Principle: You can't do it alone

By Brendan Crain

June, 2009

For one weekend at the start of the summer, Healing the Hood takes over an intersection on Ridgeway Avenue in Little Village, a hub of the Latino community on Chicago's southwest side, and fills it with a community service street fair, games, food, and a stage for cultural and anti-violence focused performances.  The location is no accident; Ridgeway is an infamous boundary line in the community, dividing Little Village into east and west sides, and is a regular site of gang violence – making street life for residents more ominous than enticing.  As Michael Rodriguez, the lead organizer of Healing the Hood, notes, the intersection where the event was held this year is in the heart of the Chicago Police Department's Beat 1031, which saw the most shootings of any beat in the city in May 2009.

Brendan Crain

Rodriguez works for Enlace, formerly known as the Little Village Community Development Corporation, which was one of the key players in starting Healing the Hood four years ago.  The event is part of Enlace's efforts to engage the community and prevent kids from getting involved with the gangs that have torn the neighborhood apart.  "Healing the Hood is part of a comprehensive effort to bring people together," he notes.  "It's not where we start, and it's not where we end."

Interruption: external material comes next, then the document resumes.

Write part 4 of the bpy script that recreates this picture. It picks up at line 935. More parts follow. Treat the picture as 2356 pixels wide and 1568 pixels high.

Indeed, Enlace (which is the Spanish word for "embrace”) is one of several organizations that come together to make Healing the Hood happen.  The list of organizing groups also includes the Rauner YMCA’s Street Interventions program, the Violence Preventive Collaborative, La Villita Church, and B-Ball on the Block, among others.

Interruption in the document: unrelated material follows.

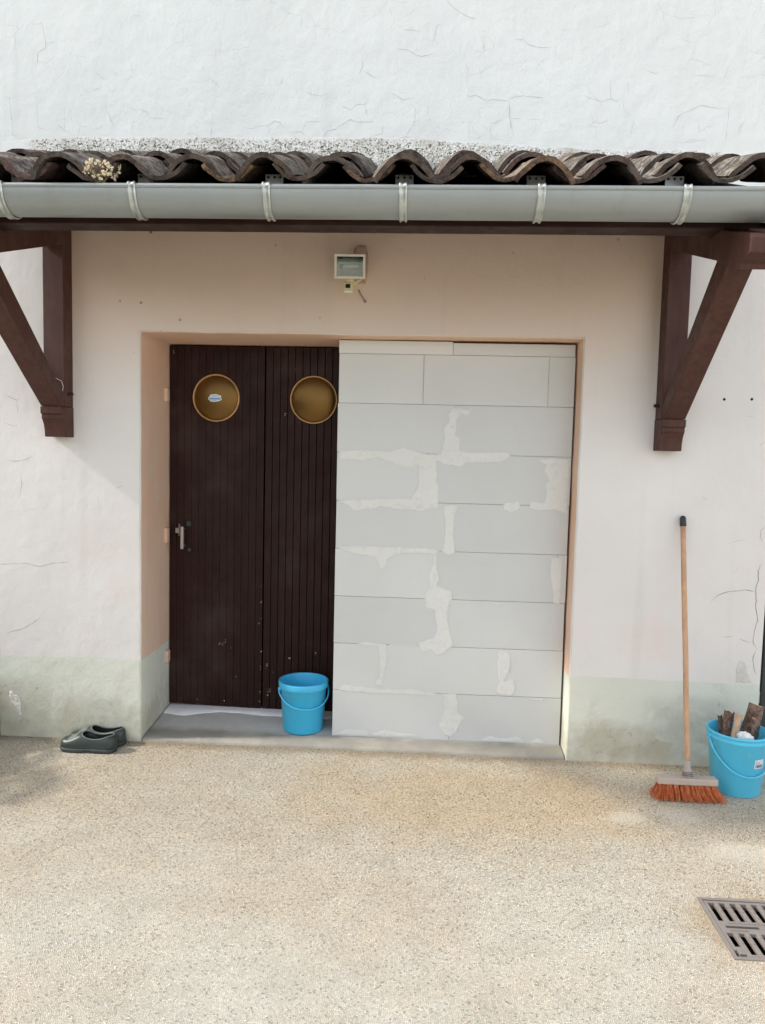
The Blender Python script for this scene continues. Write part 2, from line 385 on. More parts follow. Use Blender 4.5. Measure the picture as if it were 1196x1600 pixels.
WALL_LOW = srgb(225, 220, 215)
WALL_HIGH = srgb(222, 224, 222)
PEACH_CANOPY_SHADE = srgb(221, 197, 178)   # peach paint, warmed and darkened in colour for the canopy shade
REVEAL = srgb(225, 187, 160)
GROUND_TINT = (1.22, 1.23, 1.23, 1)
MT = {
    'wall': mat_wall(), 'plinth': mat_plinth(), 'block': mat_block(), 'tile': mat_tile(), 'gravel': mat_gravel(),
    'roughcast': mat_roughcast(), 'concrete': mat_concrete(), 'zinc': mat_zinc(), 'iron': mat_iron(), 'bark': mat_bark(),
    'smear': mat_smear(),
    'patch': mat_plain('patch_plaster', srgb(200, 199, 186), 0.95, var=0.14, nscale=9, bump=0.6, bscale=40, spec=0.1),
    'flake': mat_plain('flaking_plaster', srgb(216, 208, 200), 0.95, var=0.08, nscale=20, bump=0.8, bscale=50, spec=0.1),
    'bare': mat_plain('bare_plaster', srgb(205, 200, 192), 0.95, var=0.15, nscale=20, bump=0.8, bscale=50, spec=0.1),
    'crack': mat_plain('crack_dirt', srgb(174, 174, 170), 1.0, var=0.2, spec=0.0),
    'crackdark': mat_plain('crack_dirt_dark', srgb(146, 139, 130), 1.0, var=0.25, spec=0.0),
    'threshold': mat_plain('white_threshold', srgb(238, 238, 238), 0.7, var=0.06, nscale=18, bump=0.2),
    'doorwood': mat_wood('dark_door_stain', srgb(46, 22, 18), srgb(33, 16, 13), (3, 3, 0.25), 0.5, 0.0, orand=0.10, grain=30.0, spec=0.18),
    'doorscuff': mat_plain('scuffed_paint', srgb(176, 160, 148), 0.8, var=0.2, nscale=60),
    'beam': mat_wood('brown_beam_stain', srgb(58, 35, 30), srgb(42, 25, 22), (0.3, 2, 2), 0.6, 0.02, grain=20.0, spec=0.25),
    'post': mat_wood('brown_post_stain', srgb(84, 53, 45), srgb(66, 40, 34), (2, 2, 0.3), 0.55, 0.015, grain=20.0, spec=0.3),
    'zincstrap': mat_plain('galvanised_strap', srgb(186, 190, 185), 0.32, 0.6, var=0.25, nscale=25),
    'hole': mat_plain('dark_hole', srgb(34, 30, 28), 0.9),
    'brass': mat_plain('dull_brass', srgb(196, 154, 104), 0.4, 0.4, var=0.12, nscale=9),
    'amber': mat_plain('amber_porthole', srgb(106, 78, 40), 0.32, 0.85, var=0.12, nscale=5),
    'steel': mat_plain('brushed_steel', srgb(176, 170, 166), 0.35, 0.8, var=0.08, nscale=40),
    'white': mat_plain('white_print', srgb(224, 228, 232), 0.5, var=0.04),
    'blueprint': mat_plain('blue_print', srgb(120, 158, 200), 0.5, var=0.1),
    'greyprint': mat_plain('grey_print', srgb(110, 112, 128), 0.5, var=0.1),
    'lamp': mat_plain('cream_lamp_plastic', srgb(238, 232, 216), 0.5, var=0.08, nscale=20),
    'lampplate': mat_plain('tan_plate', srgb(186, 158, 134), 0.8, var=0.15, nscale=15),  # flat tan plate behind the lamp
    'lampyellow': mat_plain('yellowed_plastic', srgb(222, 208, 160), 0.5, var=0.12, nscale=30),
    'reflector': mat_plain('lamp_reflector', srgb(176, 182, 172), 0.25, 0.8, var=0.08, nscale=30),
    'glass': mat_glass('lamp_glass', (0.9, 0.95, 0.92, 1)),
    'quartz': mat_plain('lamp_tube', srgb(228, 230, 224), 0.2, var=0.03),
    'blue': mat_bucket('blue_plastic', srgb(64, 186, 230)),
    'blue_sunlit': mat_bucket('sunlit_blue_plastic', srgb(88, 198, 232)),  # same blue plastic, made lighter for the sunlight on it
    'handlewood': mat_wood('broom_handle_wood', srgb(204, 162, 126), srgb(178, 138, 108), (4, 4, 0.3), 0.55, 0.06, (150, 118, 96), grain=9.0),
    'headwood': mat_plain('broom_head_grey', srgb(184, 168, 154), 0.7, var=0.1, nscale=25),
    'socket': mat_plain('broom_socket_grey', srgb(172, 160, 150), 0.5, var=0.1, nscale=40),
    'cap': mat_plain('black_cap', srgb(38, 40, 42), 0.4, var=0.1),
    'bristle': mat_bristle(),
    'rubber': mat_plain('green_grey_rubber', srgb(52, 59, 56), 0.42, var=0.22, nscale=22, bump=0.1),
    'rubberdust': mat_plain('dusty_rubber', srgb(104, 110, 102), 0.6, var=0.16, nscale=26),
    'sole': mat_plain('rubber_sole', srgb(50, 57, 55), 0.6, var=0.2, nscale=30),
    'insole': mat_plain('dark_insole', srgb(38, 42, 42), 0.8, var=0.2, nscale=30),
    'pit': mat_plain('pit_wall', srgb(20, 18, 16), 0.9, var=0.3),
    'cutwood': mat_plain('split_wood', srgb(206, 170, 140), 0.85, var=0.18, nscale=40, bump=0.4),
    'paper': mat_plain('crumpled_paper', srgb(236, 236, 230), 0.8, var=0.05),
    'straw': mat_leaf('dry_flower', srgb(228, 208, 172), srgb(244, 234, 212)),
    'green': mat_leaf('shrub_leaf', srgb(58, 78, 44), srgb(92, 108, 62)),
    'blocker_green': mat_plain('blocker_slope', srgb(92, 100, 68), 0.95, var=0.35, nscale=0.8, spec=0.1),
    'stem': mat_leaf('plant_stem', srgb(104, 92, 62), srgb(128, 116, 82)),
    'stone': mat_plain('mossy_stone', srgb(150, 146, 122), 0.95, var=0.25, nscale=9, bump=0.9, bscale=30),
    'gate': mat_plain('dark_gate_paint', srgb(46, 54, 54), 0.5, var=0.15, nscale=20),
    'wallwhite': mat_plain('hinge_paint', srgb(222, 187, 162), 0.85, var=0.1, nscale=30),
}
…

In fact, Healing the Hood serves as the kickoff for B-Ball on the Block’s summer basketball tournament series, which stages weekly games in the streets of Little Village and Lawndale to the north.  B-Ball organizer Robert Castaneda describes Healing the Hood as "a great way to start the summer by acknowledging that there's a problem in the 'hood, while getting people to see there are people in the community trying to do something about it."  B-Ball games, which are so popular that Castaneda actually receives requests from some groups to shut down their blocks to host games, offer kids a reason to cross lines that gangs have made them afraid to cross -- and provides a safe environment for them to do so.  "Kids from one side of the neighborhood come to the other and realize, 'Hey, this is just like my neighborhood," Castaneda explains.

Brendan Crain

While it only happens once a year, Healing the Hood provides that same opportunity not just for kids, but for everyone in Little Village.  This year's festival featured a community services fair featuring local nonprofit groups that filled almost a third of the event area; many of the organizations that set up tables worked with Enlace and B-Ball on the Block to organize the event.  Diana Cadalbert runs the children's programs for La Villita Church; listening to her describe how her congregation became involved with organizing the first Healing the Hood event, it becomes clear that this festival is about much more than the immediate space in which it takes place.  "A lot of people in the different groups involved knew each other before Healing the Hood.  There were members of our church on the boards of Enlace, B-Ball on the Block...we all care about the neighborhood, and recognize that it's much more effective [to work] together."

At its core, Healing the Hood is about bringing people together in a shared public space, and showing residents from both sides of a neighborhood divided by crime that there is a community around them.  It is a symbolic event by, for and about the community.  The message the event sends is clear: Little Village is a place defined not by gang violence, its organizers insist, but by a growing group of involved and informed neighbors.  And they're taking back their streets.